Return each line of the listing that contains the string "Write".

» EXCERPTED RECORDS
——
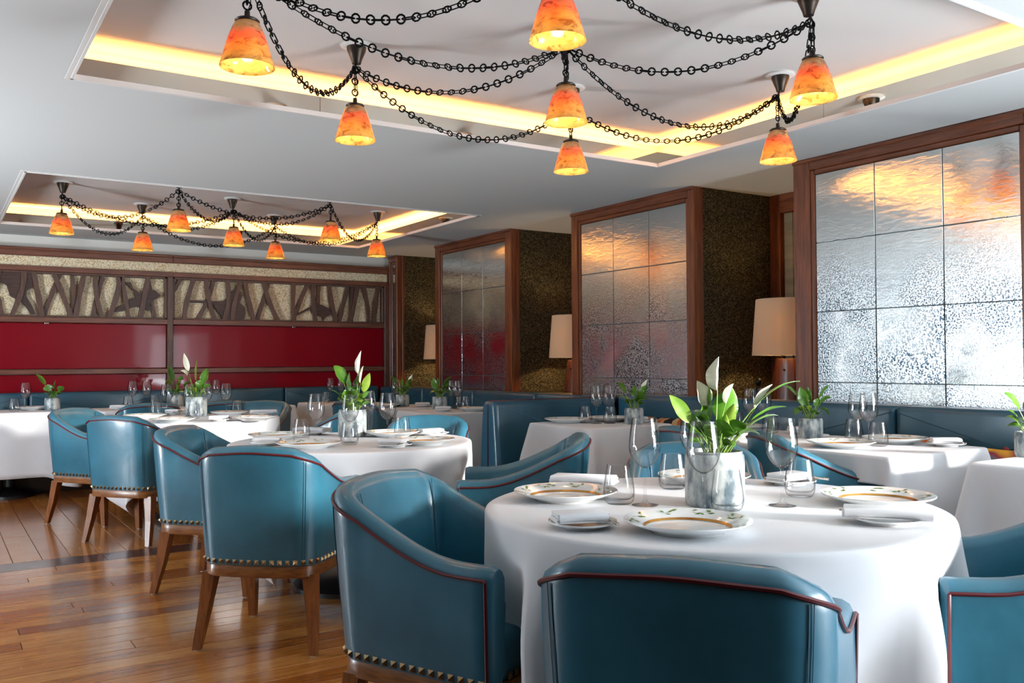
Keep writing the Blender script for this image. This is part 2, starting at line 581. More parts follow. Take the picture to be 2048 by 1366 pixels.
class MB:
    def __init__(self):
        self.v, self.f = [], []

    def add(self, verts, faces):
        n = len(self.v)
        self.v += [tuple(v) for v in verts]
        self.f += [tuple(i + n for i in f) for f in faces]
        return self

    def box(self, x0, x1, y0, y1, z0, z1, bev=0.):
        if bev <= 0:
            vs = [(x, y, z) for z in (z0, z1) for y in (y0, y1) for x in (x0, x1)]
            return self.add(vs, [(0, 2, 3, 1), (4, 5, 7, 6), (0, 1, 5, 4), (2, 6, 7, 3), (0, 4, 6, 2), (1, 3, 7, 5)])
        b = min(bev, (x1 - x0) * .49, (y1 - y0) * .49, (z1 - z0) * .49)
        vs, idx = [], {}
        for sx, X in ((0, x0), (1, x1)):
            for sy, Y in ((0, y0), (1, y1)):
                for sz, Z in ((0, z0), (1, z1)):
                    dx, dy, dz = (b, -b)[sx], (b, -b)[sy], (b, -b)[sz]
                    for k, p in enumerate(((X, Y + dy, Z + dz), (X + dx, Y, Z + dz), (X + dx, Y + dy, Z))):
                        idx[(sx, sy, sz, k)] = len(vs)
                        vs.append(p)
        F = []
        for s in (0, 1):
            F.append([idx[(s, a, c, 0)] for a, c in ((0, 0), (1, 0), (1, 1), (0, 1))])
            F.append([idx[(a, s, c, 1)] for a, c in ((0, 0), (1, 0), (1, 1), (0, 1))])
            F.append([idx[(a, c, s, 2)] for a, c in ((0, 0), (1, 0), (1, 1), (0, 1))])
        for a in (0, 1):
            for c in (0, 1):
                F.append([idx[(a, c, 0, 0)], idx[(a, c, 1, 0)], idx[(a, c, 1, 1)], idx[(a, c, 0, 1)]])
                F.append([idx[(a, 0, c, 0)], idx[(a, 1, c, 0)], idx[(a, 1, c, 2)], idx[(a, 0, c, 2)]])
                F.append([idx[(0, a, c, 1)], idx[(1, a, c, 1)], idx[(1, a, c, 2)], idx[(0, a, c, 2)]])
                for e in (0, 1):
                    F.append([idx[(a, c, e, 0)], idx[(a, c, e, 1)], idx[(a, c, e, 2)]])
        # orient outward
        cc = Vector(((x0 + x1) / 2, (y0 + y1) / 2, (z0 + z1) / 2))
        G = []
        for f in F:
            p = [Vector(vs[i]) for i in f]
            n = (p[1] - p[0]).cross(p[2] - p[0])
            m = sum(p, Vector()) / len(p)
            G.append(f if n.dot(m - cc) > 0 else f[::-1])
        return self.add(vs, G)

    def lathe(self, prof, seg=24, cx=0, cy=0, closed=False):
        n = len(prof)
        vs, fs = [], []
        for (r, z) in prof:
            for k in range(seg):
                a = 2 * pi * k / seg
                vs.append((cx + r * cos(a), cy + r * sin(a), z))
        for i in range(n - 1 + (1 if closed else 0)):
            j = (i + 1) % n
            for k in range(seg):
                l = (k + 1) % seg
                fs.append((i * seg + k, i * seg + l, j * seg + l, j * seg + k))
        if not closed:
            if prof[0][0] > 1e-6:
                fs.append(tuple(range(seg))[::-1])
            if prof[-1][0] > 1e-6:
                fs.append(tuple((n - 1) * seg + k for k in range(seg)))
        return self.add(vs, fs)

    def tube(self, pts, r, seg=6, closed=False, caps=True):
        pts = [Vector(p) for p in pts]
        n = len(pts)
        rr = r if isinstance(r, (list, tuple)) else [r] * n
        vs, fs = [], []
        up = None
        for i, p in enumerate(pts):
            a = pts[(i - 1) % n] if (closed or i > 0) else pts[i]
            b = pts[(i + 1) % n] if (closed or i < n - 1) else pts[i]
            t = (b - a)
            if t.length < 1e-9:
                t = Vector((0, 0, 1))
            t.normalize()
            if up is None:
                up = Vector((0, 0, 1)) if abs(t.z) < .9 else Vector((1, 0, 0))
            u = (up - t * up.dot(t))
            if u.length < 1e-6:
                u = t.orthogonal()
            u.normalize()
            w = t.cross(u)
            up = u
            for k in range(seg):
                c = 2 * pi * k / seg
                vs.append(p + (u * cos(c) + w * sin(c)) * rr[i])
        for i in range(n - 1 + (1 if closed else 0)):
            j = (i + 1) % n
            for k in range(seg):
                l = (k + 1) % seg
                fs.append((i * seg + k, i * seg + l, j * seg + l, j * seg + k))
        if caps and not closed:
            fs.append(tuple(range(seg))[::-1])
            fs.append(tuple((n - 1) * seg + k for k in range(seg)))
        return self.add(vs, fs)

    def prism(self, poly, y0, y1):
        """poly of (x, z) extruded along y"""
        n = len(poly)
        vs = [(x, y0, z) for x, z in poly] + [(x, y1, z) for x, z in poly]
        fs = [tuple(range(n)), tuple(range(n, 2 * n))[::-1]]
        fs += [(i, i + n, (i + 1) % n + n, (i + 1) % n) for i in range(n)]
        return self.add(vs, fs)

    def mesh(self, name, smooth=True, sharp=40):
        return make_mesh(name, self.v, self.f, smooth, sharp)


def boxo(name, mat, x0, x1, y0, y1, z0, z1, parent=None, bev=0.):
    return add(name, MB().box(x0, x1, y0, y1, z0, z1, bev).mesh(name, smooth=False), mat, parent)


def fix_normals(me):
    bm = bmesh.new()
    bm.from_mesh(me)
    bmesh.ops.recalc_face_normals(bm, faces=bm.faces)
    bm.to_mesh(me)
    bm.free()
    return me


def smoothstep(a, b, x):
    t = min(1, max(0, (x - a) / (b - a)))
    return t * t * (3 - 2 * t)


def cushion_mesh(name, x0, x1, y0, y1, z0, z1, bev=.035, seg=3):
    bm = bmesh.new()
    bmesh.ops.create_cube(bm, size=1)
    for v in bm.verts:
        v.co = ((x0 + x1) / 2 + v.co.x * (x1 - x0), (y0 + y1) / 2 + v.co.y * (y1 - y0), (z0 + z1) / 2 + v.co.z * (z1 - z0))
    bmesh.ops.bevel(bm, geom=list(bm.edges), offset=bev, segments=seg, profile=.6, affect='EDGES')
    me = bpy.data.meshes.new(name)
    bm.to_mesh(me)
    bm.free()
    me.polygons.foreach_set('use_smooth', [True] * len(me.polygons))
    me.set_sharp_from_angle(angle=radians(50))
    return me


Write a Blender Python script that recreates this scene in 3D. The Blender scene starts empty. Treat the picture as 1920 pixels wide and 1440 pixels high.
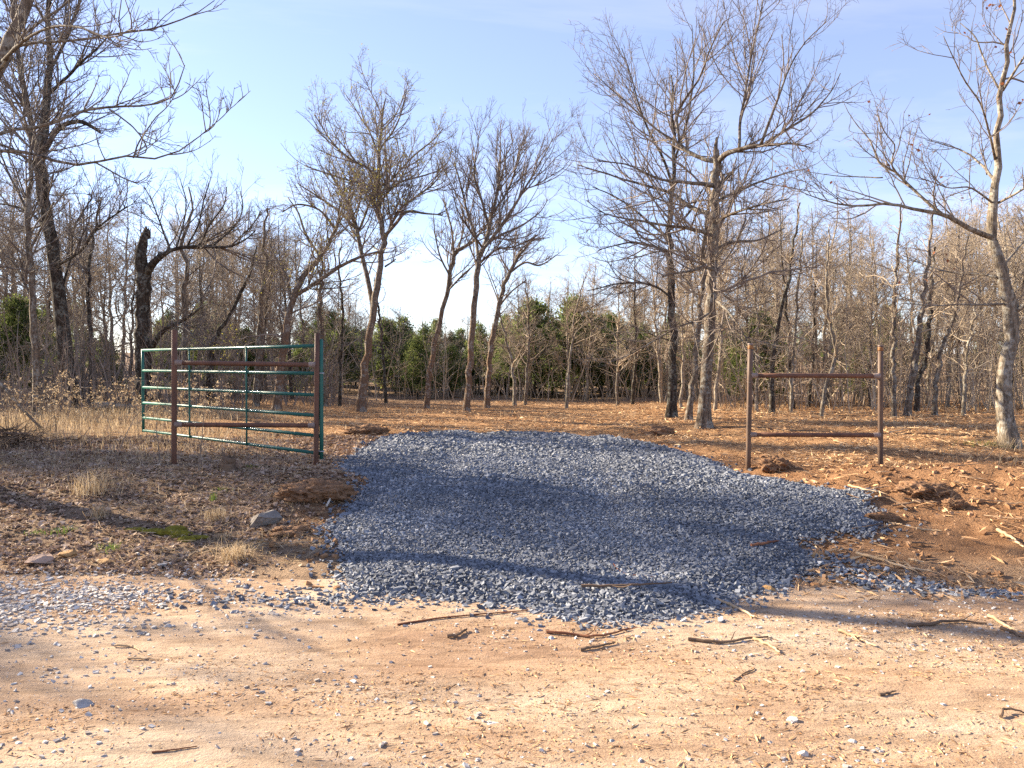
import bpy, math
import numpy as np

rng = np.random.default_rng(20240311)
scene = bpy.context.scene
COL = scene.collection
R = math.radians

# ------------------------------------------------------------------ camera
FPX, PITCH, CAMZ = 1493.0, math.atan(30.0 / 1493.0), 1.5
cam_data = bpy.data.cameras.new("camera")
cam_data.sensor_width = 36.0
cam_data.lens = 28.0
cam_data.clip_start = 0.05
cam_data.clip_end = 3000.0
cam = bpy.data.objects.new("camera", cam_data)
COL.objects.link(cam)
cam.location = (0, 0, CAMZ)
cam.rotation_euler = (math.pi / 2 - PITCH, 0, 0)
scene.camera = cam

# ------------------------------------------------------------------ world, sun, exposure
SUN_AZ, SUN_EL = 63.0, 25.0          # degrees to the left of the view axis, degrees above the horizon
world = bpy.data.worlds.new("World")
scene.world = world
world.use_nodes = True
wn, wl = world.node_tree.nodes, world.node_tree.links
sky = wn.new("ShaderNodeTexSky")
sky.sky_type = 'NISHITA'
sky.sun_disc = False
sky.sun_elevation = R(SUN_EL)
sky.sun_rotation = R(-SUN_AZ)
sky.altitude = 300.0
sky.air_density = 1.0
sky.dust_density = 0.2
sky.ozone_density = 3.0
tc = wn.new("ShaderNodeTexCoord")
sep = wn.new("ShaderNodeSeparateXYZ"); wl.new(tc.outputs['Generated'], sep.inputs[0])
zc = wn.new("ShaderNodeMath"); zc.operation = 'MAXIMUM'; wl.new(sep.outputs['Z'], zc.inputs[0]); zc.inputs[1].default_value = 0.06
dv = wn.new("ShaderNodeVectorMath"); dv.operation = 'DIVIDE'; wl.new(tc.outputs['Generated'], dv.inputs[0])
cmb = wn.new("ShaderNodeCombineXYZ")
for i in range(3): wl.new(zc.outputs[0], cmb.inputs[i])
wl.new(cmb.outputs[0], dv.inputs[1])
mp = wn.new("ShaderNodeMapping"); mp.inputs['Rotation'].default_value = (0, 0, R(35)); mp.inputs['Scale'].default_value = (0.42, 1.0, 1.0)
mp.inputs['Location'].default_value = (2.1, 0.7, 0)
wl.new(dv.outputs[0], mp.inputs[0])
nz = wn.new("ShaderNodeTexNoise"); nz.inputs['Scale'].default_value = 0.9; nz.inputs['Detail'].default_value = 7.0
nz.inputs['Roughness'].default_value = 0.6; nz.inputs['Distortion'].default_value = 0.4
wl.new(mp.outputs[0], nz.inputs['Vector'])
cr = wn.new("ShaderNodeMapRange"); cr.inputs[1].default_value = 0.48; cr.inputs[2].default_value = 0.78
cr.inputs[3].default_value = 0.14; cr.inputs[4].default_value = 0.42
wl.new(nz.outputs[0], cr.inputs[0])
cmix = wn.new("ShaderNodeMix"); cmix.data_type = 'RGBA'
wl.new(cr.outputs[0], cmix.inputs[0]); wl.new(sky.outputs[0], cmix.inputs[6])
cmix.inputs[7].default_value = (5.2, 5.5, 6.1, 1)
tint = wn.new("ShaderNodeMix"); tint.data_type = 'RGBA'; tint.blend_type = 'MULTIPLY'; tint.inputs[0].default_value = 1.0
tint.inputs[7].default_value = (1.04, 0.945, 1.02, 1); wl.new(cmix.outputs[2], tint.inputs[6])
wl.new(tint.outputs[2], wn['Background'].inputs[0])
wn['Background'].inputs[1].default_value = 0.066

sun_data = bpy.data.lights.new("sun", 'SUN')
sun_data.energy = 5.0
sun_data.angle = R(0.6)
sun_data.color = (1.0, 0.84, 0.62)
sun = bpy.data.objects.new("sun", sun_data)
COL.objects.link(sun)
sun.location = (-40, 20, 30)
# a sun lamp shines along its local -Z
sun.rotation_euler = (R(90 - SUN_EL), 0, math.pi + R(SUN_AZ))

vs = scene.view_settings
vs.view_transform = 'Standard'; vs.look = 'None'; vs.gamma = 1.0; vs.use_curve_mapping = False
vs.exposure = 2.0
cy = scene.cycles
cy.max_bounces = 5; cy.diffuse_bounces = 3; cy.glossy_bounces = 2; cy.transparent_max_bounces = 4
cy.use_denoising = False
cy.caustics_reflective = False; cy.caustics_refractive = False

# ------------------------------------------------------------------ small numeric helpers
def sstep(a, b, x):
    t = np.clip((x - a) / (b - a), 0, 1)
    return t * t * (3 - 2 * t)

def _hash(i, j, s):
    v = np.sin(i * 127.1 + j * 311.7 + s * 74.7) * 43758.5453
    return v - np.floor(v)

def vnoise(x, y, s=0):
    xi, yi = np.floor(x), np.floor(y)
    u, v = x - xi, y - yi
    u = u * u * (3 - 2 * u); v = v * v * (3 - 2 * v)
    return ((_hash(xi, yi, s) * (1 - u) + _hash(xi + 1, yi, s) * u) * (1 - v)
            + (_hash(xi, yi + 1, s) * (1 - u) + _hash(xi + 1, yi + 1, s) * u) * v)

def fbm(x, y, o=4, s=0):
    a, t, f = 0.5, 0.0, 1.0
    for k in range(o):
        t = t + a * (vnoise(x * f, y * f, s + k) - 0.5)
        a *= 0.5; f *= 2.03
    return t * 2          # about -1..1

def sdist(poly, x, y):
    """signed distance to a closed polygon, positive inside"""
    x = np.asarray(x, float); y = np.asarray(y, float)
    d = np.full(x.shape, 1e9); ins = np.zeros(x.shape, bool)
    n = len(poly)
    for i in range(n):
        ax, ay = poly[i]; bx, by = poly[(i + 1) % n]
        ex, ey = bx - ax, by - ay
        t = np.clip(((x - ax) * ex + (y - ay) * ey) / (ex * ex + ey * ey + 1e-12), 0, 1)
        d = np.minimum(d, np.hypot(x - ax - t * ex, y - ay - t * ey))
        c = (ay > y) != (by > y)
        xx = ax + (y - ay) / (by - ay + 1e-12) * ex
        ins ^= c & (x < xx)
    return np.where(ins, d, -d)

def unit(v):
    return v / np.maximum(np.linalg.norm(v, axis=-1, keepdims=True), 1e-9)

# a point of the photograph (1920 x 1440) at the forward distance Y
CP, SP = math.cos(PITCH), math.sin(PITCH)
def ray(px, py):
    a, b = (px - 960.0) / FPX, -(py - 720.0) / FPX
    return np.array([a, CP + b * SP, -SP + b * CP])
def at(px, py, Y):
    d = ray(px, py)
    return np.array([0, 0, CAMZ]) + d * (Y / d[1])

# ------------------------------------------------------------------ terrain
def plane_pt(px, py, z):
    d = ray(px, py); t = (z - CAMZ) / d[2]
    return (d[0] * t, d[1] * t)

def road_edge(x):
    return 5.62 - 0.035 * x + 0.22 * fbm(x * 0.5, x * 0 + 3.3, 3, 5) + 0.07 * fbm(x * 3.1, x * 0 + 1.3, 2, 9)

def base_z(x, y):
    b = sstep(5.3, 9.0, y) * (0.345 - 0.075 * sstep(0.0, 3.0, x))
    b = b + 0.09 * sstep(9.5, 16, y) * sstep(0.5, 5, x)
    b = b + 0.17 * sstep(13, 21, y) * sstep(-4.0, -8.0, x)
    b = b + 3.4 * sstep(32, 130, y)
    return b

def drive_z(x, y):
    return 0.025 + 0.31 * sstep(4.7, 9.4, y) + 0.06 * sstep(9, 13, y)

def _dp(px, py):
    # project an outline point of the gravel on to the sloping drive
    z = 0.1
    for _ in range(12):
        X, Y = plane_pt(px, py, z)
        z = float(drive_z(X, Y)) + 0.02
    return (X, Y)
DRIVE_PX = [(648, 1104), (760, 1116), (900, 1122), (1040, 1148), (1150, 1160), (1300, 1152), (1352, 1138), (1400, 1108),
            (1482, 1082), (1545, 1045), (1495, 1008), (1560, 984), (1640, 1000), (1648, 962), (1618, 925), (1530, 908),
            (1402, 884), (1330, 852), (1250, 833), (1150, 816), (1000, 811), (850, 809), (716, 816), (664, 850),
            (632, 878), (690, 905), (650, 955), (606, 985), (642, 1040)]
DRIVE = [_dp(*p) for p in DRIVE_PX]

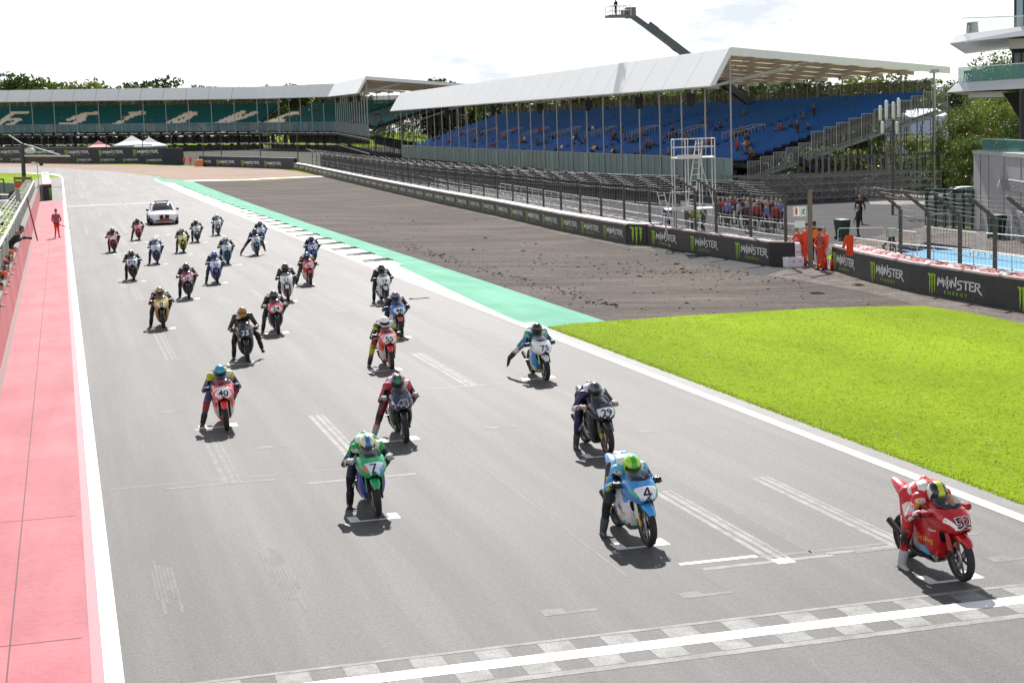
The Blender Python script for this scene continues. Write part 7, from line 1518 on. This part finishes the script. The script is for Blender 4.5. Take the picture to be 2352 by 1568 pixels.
——
» ANSWER TO THIS EXERCISE
Write a Blender Python script that recreates this scene in 3D. The Blender scene starts empty. Treat the picture as 1920 pixels wide and 1440 pixels high.
The Blender Python script for this scene continues. Write part 7, from line 1518 on. This part finishes the script. The script is for Blender 4.5. Take the picture to be 2352 by 1568 pixels.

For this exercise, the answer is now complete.